Defensiv bringt Harper alle Voraussetzungen mit, um Positionen eins bis drei zu verteidigen. Seine Größe von 1,98 m, seine Spannweite von 2,08 m und sein robuster Körperbau (95 Kilo) ermöglichen ihm, sich auch gegen größere Gegenspieler zu behaupten. Gleichzeitig erlaubt ihm seine Explosivität, schnelle Guards zu verteidigen. Dennoch wird er nicht primär wegen seiner Defense gedraftet - sein Defensivpotenzial hat er bei Rutgers nicht konstant abgerufen, was wohl auch mit seiner enormen offensiven Verantwortung zusammenhängt. Gegen wendigere, schnellere Guards könnte er in der NBA Probleme bekommen, doch seine physischen Voraussetzungen bieten eine starke Grundlage für defensive Entwicklung.
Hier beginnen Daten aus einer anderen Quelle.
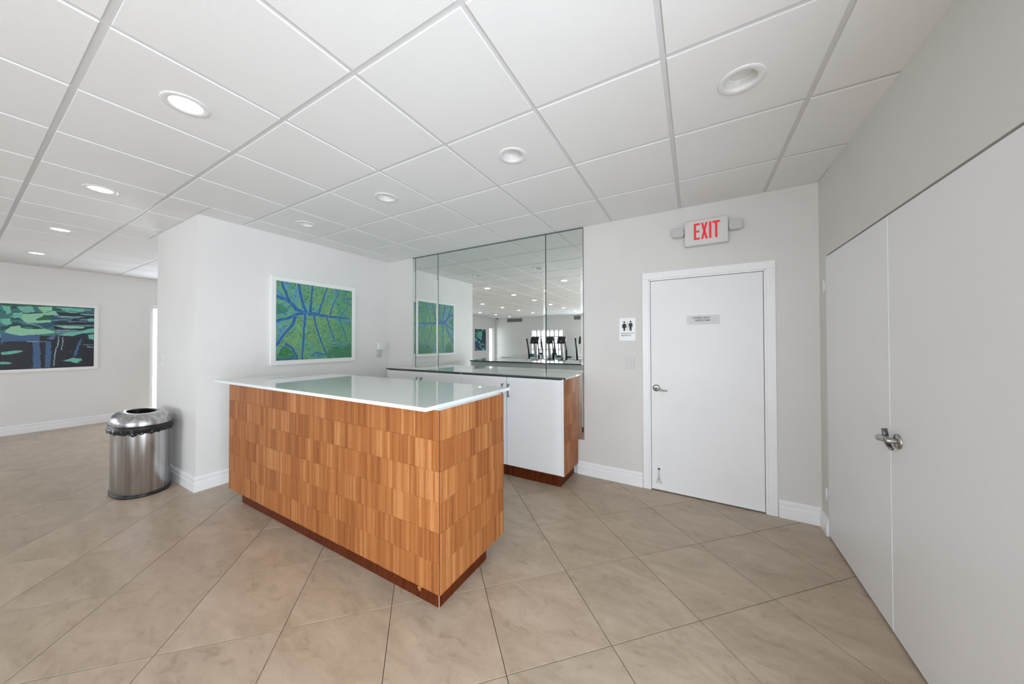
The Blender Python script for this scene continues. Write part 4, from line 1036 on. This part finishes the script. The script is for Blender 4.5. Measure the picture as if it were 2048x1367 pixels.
def where_lit(i, j):
    if (i, j) == (-1.5, 0.5): return 'large lit recessed downlight near the top left, nearest the camera'
    if (i, j) == (-4.5, 0.5): return 'lit recessed downlight, second of the row receding to the far left wall'
    if (i, j) == (-7.5, 0.5): return 'lit recessed downlight, third of the row receding to the far left wall'
    if (i, j) == (-10.5, 0.5): return 'lit recessed downlight closest to the far left wall'
    col = {1.5: 'column nearest the added sliding doors', -1.5: 'column just left of the camera', -4.5: 'column in line with the white wall block', -7.5: 'second column from the far left wall', -10.5: 'column along the far left wall'}[i]
    n = {0.5: 'first', -1.5: 'second', -3.5: 'third', -5.5: 'fourth', -7.5: 'fifth', -9.5: 'sixth', -11.5: 'last'}[j]
    return 'lit recessed downlight, %s in the %s' % (n, col)
UL = {(2.5, 2.5): 'large unlit recessed downlight above the EXIT sign side, near the right wall', (0.5, 2.5): 'unlit recessed downlight in the middle of the ceiling',
      (-1.5, 2.5): 'unlit recessed downlight between the mirror and the counter, second smallest', (-3.5, 2.5): 'smallest unlit recessed downlight near the leaf picture wall'}
for i, j in LIT + UNLIT:
    x, y = pos(i, j); on = (i, j) in LIT
    t = thing('downlight', where_lit(i, j) if on else UL[(i, j)], 'ceiling light', (x, y, ZC), 'lit recessed downlights' if on else 'unlit recessed downlights')
    link('trim_ring', RG, t)
    if on:
        link('lens', LO, t)
        area_light('downlight_glow', (x, y, ZC - 0.016), (0, 0, 0), 0.12, 0, E_LAMP, (0.9, 0.95, 1.0), 'DISK')
    else:
        b = link('baffle', BF, t); link('lens', LF_, b)

# ------------------------------------------------------------------ rear windows, glass doors
def window_unit(idx, a, b, rear):
    if rear: loc = ((a + b) / 2, REAR_Y, WZ0); rz = 0.0
    else: loc = (FAR_X, (a + b) / 2, WZ0); rz = -PI / 2
    wn_ = struct('window_%d' % idx, 'white-framed window of small panes, number %d counted from the rear left corner' % idx, cat='window', loc=loc)  # serves the rear windows seen in the mirror and the unseen ones added for light
    wn_.rotation_euler = (0, 0, rz)
    hw = (b - a) / 2; H = WZ1 - WZ0          # local: x along the wall, y into the room
    m = MB()
    m.cbox(-hw - 0.08, hw + 0.08, 0.001, 0.02, H - 0.01, H + 0.11, 0.003); m.cbox(-hw - 0.08, -hw + 0.01, 0.001, 0.02, -0.02, H - 0.01, 0.003); m.cbox(hw - 0.01, hw + 0.08, 0.001, 0.02, -0.02, H - 0.01, 0.003)
    m.cbox(-hw - 0.1, hw + 0.1, 0.001, 0.05, -0.05, -0.02, 0.003)
    lpart('window_frame', m, M_WINFRAME, wn_)
    nx, nz = 7, 4
    for q in range(1, nx): x = -hw + 2 * hw * q / nx; lpart('muntin', MB().box(x - 0.022, x + 0.022, -0.085, -0.055, 0, H), M_MUNTIN, wn_)
    for q in range(1, nz): z = H * q / nz; lpart('muntin', MB().box(-hw, hw, -0.083, -0.057, z - 0.018, z + 0.018), M_MUNTIN, wn_)
    pw, ph = 2 * hw / nx, H / nz
    pm = MB().add([(0, 0, 0), (pw, 0, 0), (pw, 0, ph), (0, 0, ph)], [(0, 3, 2, 1)]).mesh('pane', M_GLASS)
    for qx in range(nx):
        for qz in range(nz): link('pane', pm, wn_, (-hw + qx * pw, -0.07, qz * ph))
for k, (a, b) in enumerate(WIN): window_unit(k + 1, a, b, True)
for k, (a, b) in enumerate(SW): window_unit(k + 4, a, b, False)  # side windows are added, out of view, for fill light
def side_door(name, label, y0, y1, zt):
    d = struct(name, label, cat='door', loc=(FAR_X, (y0 + y1) / 2, 0))
    m = MB(); x0, x1 = FAR_X - 0.10, FAR_X - 0.055
    w_ = 0.05
    m.cbox(x0, x1, y0 + 0.002, y0 + w_, 0.002, zt - 0.002, 0.003); m.cbox(x0, x1, y1 - w_, y1 - 0.002, 0.002, zt - 0.002, 0.003)
    m.cbox(x0, x1, y0 + w_, y1 - w_, zt - w_ - 0.002, zt - 0.002, 0.003); m.cbox(x0, x1, y0 + w_, y1 - w_, 0.002, 0.09, 0.003)
    part('leaf_frame', m, M_WINFRAME, d)
    mp = MB(); mp.add([(FAR_X - 0.078, y0 + w_, 0.09), (FAR_X - 0.078, y1 - w_, 0.09), (FAR_X - 0.078, y1 - w_, zt - w_), (FAR_X - 0.078, y0 + w_, zt - w_)], [(0, 1, 2, 3)])
    part('pane', mp, M_GLASS, d)
    return d
NSL = 2
for q in range(NSL):
    y0_ = SLB + 0.002 + q * (SLA - SLB - 0.004) / NSL; y1_ = SLB + 0.002 + (q + 1) * (SLA - SLB - 0.004) / NSL
    xo = 0.03 if q % 2 else 0.07
    sd = struct('door_%d' % (6 + q), 'unseen sliding glass door panel added behind the camera for light', cat='door', loc=(RX, BY, 0)); sd.rotation_euler = (0, 0, SK)
    m = MB(); w_ = 0.055
    m.cbox(xo, xo + 0.035, y0_, y0_ + w_, 0.002, SLZ - 0.002, 0.003); m.cbox(xo, xo + 0.035, y1_ - w_, y1_, 0.002, SLZ - 0.002, 0.003)
    m.cbox(xo, xo + 0.035, y0_ + w_, y1_ - w_, 0.002, 0.08, 0.003); m.cbox(xo, xo + 0.035, y0_ + w_, y1_ - w_, SLZ - 0.07, SLZ - 0.002, 0.003)
    lpart('leaf_frame', m, M_WINFRAME, sd)
    m = MB(); m.add([(xo + 0.018, y0_ + w_, 0.08), (xo + 0.018, y1_ - w_, 0.08), (xo + 0.018, y1_ - w_, SLZ - 0.07), (xo + 0.018, y0_ + w_, SLZ - 0.07)], [(0, 1, 2, 3)])
    lpart('pane', m, M_GLASS, sd)
side_door('door_4', 'bright glass exit door at the end of the far left wall', *O1)
side_door('door_5', 'narrow bright glass sidelight in the rear corner, seen in the mirror', *O2)

# ------------------------------------------------------------------ rear part of the room, seen small in the mirror
def vent(x0, x1, z0, z1, label):
    t = thing('air_vent', label, 'vent', ((x0 + x1) / 2, REAR_Y, (z0 + z1) / 2), 'air vents high on the rear wall')
    m = MB(); y0 = REAR_Y + 0.0005; y1 = REAR_Y + 0.015
    m.cbox(x0, x1, y0, y1, z1 - 0.02, z1, 0.002); m.cbox(x0, x1, y0, y1, z0, z0 + 0.02, 0.002); m.cbox(x0, x0 + 0.02, y0, y1, z0 + 0.02, z1 - 0.02, 0.002); m.cbox(x1 - 0.02, x1, y0, y1, z0 + 0.02, z1 - 0.02, 0.002)
    part('frame', m, M_VENT, t)
    part('backing', MB().box(x0 + 0.02, x1 - 0.02, y0, y0 + 0.002, z0 + 0.02, z1 - 0.02), M_GAP, t)
    n = int((x1 - x0 - 0.04) / 0.05)
    for q in range(n):
        x = x0 + 0.02 + (q + 0.5) * (x1 - x0 - 0.04) / n
        part('slat', MB().box(x - 0.014, x + 0.014, y0 + 0.004, y0 + 0.009, z0 + 0.02, z1 - 0.02), M_VENT, t)
vent(-8.32, -7.44, 2.38, 2.56, 'grey slatted air vent high on the rear wall near the corner')
vent(-4.78, -4.00, 2.38, 2.56, 'grey slatted air vent high on the rear wall near the mirror edge')
cm = thing('security_camera', 'small white dome camera in the rear ceiling corner', 'camera', (-8.75, REAR_Y + 0.25, ZC))
part('base', MB().lathe([(0.0, ZC - 0.03), (0.055, ZC - 0.03), (0.062, ZC - 0.02), (0.062, ZC - 0.0075)], (-8.75, REAR_Y + 0.25, 0), seg=24), M_PLASTIC, cm)
part('dome', MB().lathe([(0.0, ZC - 0.085), (0.025, ZC - 0.078), (0.040, ZC - 0.058), (0.045, ZC - 0.03)], (-8.75, REAR_Y + 0.25, 0), seg=24), M_BLACK, cm)
sb = thing('sideboard', 'long low white sideboard under the rear windows', 'sideboard', (-5.8, REAR_Y + 0.40, 0))
part('body', MB().cbox(-8.4, -3.2, REAR_Y + 0.06, REAR_Y + 0.50, 0.0, 0.62, 0.004), M_CAB, sb)
part('top', MB().cbox(-8.42, -3.18, REAR_Y + 0.055, REAR_Y + 0.52, 0.62, 0.65, 0.004), M_TRIM, sb)
for q in range(8): part('door', MB().cbox(-8.39 + q * 0.649, -8.39 + q * 0.649 + 0.64, REAR_Y + 0.50, REAR_Y + 0.516, 0.03, 0.61, 0.002), M_CAB, sb)
bx_ = thing('storage_box', 'small dark box standing on the rear sideboard', 'box', (-4.93, REAR_Y + 0.28, 0.65))
part('box_body', MB().cbox(-5.04, -4.82, REAR_Y + 0.20, REAR_Y + 0.36, 0.6501, 0.72, 0.004), M_BLACK, bx_)
part('lid', MB().cbox(-5.05, -4.81, REAR_Y + 0.19, REAR_Y + 0.37, 0.7201, 0.735, 0.003), M_VENT, bx_)
def roll(x0, x1, y, r, label):
    t = thing('exercise_mat', label, 'mat', ((x0 + x1) / 2, y, 0.65), 'teal exercise mats on the sideboard')
    sp_ = [(0.012 + (r - 0.012) * k / 70, k * 0.36) for k in range(71)]
    m = MB(); rr = []
    for x in (x0, x1): rr.append([(x, y + q * math.cos(a), 0.6505 + r + q * math.sin(a)) for q, a in sp_])
    n = len(sp_); m.add(rr[0] + rr[1], [(k, k + 1, n + k + 1, n + k) for k in range(n - 1)])
    m.tube([(x0 + 0.002, y, 0.6505 + r), (x1 - 0.002, y, 0.6505 + r)], r - 0.004, 20)
    part('rolled_mat', m, M_TEAL, t)
roll(-5.75, -5.22, REAR_Y + 0.26, 0.062, 'teal rolled exercise mat lying under the right half of the window')
roll(-6.95, -6.66, REAR_Y + 0.26, 0.085, 'thick teal rolled exercise mat under the left edge of the window')

def machine(x, y, rz, label, kind=0):
    t = thing('exercise_machine', label, 'exercise machine', (x, y, 0), 'exercise machines by the rear windows', rz)
    lpart('floor_frame', MB().cbox(-0.05, 0.05, -0.75, 0.75, 0.03, 0.09, 0.01).cbox(-0.30, 0.30, 0.66, 0.74, 0.0, 0.05, 0.008).cbox(-0.27, 0.27, -0.74, -0.66, 0.0, 0.05, 0.008), M_MACHINE, t)
    m = MB(); m.tube([(0, 0.60, 0.08), (0, 0.50, 0.70), (0, 0.38, 1.20), (0, 0.33, 1.42)], [0.085, 0.075, 0.065, 0.05], 12); lpart('mast', m, M_MACHINE, t)
    m = MB(); m.rings([[(-0.17, 0.40, 1.34), (0.17, 0.40, 1.34), (0.17, 0.24, 1.30), (-0.17, 0.24, 1.30)], [(-0.19, 0.46, 1.60), (0.19, 0.46, 1.60), (0.19, 0.40, 1.60), (-0.19, 0.40, 1.60)]], smooth=False); lpart('console', m, M_BLACK, t)
    m = MB(); m.lathe([(0.0, -0.07), (0.27, -0.07), (0.30, -0.03), (0.30, 0.03), (0.27, 0.07), (0.0, 0.07)], (0, 0.52, 0.40), seg=28, M=Matrix.Rotation(PI / 2, 4, 'Y')); lpart('flywheel_cover', m, M_BLACK if kind else M_MACHINE, t)
    for s in (-1, 1):
        m = MB(); m.tube([(s * 0.24, 0.30, 0.55), (s * 0.25, 0.26, 1.00), (s * 0.25, 0.14, 1.36), (s * 0.22, 0.02, 1.52)], [0.04, 0.036, 0.032, 0.035], 10); lpart('handlebar', m, M_BLACK, t)
        m = MB(); m.tube([(s * 0.24, 0.30, 0.55), (s * 0.16, -0.10, 0.30 + 0.08 * s), (s * 0.14, -0.55, 0.22)], 0.042, 10); lpart('pedal_arm', m, M_MACHINE, t)
        lpart('pedal', MB().cbox(s * 0.15 - 0.075, s * 0.15 + 0.075, -0.42, -0.06, 0.27 + 0.04 * s, 0.31 + 0.04 * s, 0.008), M_BLACK, t)
    if kind:
        lpart('seat_post', MB().tube([(0, -0.32, 0.08), (0, -0.36, 0.86)], 0.028, 10), M_MACHINE, t)
        m = MB(); m.rings([[(-0.03, -0.20, 0.86), (0.03, -0.20, 0.86), (0.03, -0.20, 0.90), (-0.03, -0.20, 0.90)], [(-0.11, -0.48, 0.86), (0.11, -0.48, 0.86), (0.11, -0.48, 0.93), (-0.11, -0.48, 0.93)]], smooth=False); lpart('seat', m, M_BLACK, t)
    return t
machine(-6.20, -5.95, PI, 'silver exercise machine at the left side of the rear window', 0)
machine(-5.56, -6.05, PI, 'black upright exercise machine in the middle of the rear window', 1)
machine(-4.93, -5.95, PI, 'black upright exercise machine at the right side of the rear window', 1)
machine(-4.00, -6.0, PI, 'silver exercise machine seen at the right edge of the mirror', 0)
Bailey: Der Prototyp eines modernen Forwards
Bailey ist dagegen ein dünner, aber vielseitiger 2,08 m großer Forward mit einer Spannweite von 2,13 m - physische Voraussetzungen, die es ihm ermöglichen, bis zu vier Positionen zu spielen. Sein Scoring ist hochgradig variabel: Er trifft 35 Prozent von der Dreierlinie bei über fünf Versuchen pro Spiel, kann aus der Midrange scoren und nutzt seine Größe effektiv, um über Verteidiger zu werfen. Seine Athletik und Länge helfen ihm, sich ohne viel Dribbling Räume zu schaffen, und er kann in vielen verschiedenen Rollen punkten - sei es als Spot-up-Shooter, als Scorer in Isolation oder in der Transition. Seine offensive Vielseitigkeit macht ihn zu einem der spannendsten Prospects der Klasse.
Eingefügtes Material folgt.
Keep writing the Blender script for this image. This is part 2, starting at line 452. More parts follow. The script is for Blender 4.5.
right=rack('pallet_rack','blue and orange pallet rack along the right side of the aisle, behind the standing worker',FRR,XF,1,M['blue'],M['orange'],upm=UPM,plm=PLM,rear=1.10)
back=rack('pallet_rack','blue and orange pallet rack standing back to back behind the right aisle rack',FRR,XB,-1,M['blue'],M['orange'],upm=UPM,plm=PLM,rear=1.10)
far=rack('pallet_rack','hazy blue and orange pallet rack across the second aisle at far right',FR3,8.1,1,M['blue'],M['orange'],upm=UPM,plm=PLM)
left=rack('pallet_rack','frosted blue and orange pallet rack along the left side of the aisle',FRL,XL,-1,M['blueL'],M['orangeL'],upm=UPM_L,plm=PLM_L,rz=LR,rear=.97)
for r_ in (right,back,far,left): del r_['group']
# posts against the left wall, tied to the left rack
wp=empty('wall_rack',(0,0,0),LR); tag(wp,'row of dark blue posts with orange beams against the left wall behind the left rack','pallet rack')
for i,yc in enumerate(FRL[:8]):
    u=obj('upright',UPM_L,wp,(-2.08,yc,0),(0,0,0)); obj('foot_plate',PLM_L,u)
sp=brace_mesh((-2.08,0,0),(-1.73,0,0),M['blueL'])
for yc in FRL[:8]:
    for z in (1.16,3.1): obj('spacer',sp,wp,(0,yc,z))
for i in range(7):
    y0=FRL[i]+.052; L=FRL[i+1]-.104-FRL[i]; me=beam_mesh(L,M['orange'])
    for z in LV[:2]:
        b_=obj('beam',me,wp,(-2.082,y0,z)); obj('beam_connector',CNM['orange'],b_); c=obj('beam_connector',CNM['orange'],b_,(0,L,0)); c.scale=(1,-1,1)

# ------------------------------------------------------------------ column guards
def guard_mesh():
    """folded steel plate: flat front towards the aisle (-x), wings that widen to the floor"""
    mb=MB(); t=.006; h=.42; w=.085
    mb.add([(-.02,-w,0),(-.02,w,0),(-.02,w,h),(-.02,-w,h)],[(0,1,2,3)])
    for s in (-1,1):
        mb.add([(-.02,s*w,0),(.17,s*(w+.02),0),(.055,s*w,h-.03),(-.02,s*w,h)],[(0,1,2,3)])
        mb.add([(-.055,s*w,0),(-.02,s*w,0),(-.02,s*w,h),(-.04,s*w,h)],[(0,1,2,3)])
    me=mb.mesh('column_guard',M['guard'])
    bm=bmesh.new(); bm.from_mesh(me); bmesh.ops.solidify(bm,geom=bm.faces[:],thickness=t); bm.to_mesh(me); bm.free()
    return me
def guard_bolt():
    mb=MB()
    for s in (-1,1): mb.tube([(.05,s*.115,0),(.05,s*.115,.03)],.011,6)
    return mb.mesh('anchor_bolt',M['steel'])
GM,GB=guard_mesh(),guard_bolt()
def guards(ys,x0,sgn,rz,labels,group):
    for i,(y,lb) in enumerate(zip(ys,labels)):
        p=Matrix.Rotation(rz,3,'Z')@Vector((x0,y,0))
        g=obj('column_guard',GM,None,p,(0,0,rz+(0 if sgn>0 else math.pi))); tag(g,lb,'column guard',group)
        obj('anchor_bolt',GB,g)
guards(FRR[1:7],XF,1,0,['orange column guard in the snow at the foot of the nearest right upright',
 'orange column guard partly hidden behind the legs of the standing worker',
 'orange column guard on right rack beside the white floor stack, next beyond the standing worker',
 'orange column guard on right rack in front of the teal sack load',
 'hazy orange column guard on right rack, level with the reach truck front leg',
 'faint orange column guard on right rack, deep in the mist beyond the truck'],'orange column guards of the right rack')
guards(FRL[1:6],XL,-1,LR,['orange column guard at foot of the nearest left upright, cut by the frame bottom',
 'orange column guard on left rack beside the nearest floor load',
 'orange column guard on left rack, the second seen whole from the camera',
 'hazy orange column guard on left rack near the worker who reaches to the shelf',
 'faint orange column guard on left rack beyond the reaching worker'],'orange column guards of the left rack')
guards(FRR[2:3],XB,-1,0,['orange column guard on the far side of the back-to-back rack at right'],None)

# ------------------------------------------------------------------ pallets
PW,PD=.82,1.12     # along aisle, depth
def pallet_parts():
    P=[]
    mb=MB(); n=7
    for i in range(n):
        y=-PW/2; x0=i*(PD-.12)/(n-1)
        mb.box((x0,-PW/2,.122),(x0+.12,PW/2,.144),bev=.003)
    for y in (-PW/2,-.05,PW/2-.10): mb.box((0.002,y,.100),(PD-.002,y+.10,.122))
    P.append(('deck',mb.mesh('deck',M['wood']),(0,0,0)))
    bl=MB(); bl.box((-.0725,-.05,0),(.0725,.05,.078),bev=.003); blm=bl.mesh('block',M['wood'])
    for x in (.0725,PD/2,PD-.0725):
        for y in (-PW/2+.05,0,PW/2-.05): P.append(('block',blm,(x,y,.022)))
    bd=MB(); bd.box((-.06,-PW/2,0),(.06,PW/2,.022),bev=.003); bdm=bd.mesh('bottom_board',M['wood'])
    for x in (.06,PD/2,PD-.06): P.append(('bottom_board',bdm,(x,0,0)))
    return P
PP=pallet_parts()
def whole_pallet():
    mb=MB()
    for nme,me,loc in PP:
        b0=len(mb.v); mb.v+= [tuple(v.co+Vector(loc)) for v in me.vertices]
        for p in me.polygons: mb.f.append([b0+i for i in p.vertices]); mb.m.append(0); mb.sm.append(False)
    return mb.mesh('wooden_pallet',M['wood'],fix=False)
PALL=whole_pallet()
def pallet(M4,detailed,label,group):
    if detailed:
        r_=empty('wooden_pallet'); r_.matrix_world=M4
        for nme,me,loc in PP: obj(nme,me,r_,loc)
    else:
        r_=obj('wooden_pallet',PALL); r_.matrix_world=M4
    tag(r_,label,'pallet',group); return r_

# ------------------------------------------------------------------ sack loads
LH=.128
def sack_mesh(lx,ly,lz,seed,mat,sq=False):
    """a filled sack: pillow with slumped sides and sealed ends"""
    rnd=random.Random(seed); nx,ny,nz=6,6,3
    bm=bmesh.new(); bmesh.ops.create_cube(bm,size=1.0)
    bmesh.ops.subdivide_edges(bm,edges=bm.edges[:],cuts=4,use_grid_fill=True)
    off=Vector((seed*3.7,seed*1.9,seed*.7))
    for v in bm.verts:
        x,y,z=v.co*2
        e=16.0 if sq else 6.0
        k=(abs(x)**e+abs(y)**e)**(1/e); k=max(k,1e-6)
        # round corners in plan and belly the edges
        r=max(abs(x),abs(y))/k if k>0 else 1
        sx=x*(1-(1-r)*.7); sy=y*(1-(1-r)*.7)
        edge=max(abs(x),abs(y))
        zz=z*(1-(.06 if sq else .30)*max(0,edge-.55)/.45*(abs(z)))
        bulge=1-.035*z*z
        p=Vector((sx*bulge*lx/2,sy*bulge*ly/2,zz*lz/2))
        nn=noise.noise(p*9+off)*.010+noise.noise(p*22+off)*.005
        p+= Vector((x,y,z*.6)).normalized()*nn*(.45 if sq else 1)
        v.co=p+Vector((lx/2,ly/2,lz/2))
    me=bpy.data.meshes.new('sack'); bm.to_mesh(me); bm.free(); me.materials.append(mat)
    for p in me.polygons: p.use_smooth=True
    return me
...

Defensiv bringt Bailey enormes Potenzial mit. Er kann sowohl am Perimeter als auch in der Zone verteidigen und hat eine gute Antizipation für Blocks und Steals. Dennoch zeigt sich sein Spielverständnis noch nicht immer ausgereift, und er neigt dazu, sich defensiv aus der Position bringen zu lassen. Sein Ballhandling ist ebenfalls ausbaufähig, was ihn aktuell noch zu einem eher abhängigen Scorer macht, der stark von guten Setups profitiert. Trotzdem besitzt er das Potenzial, ein Two-Way-Star auf NBA-Niveau zu werden - sein Skillset erinnert nicht umsonst an Spieler wie Brandon Miller oder Paul George.
Der Blick nach vorn: Die NBA wartet
Trotz des enttäuschenden Team-Ergebnisses bleibt der Blick nach vorne gerichtet. Cooper Flagg gilt als nahezu sicherer Nummer-1-Pick im NBA-Draft 2025, auch wenn zuletzt Spekulationen aufkamen, dass er ein weiteres Jahr am College bleiben könnte. Sollte er tatsächlich antreten, sind Bailey und Harper die klaren Favoriten auf die nächsten beiden Picks.
Während Harper als bester Guard der Klasse vor Illinois' Kasparas Jakucionis gehandelt wird, könnte er sich am Ende als der wertvollere Pick erweisen. Seine Spielintelligenz, seine physischen Voraussetzungen und seine Fähigkeit, sowohl als Scorer als auch als Playmaker zu agieren, geben ihm möglicherweise den entscheidenden Vorteil gegenüber Bailey. Ihr nächstes Kapitel beginnt in der NBA - und dort könnten sie ihre wahre Größe zeigen.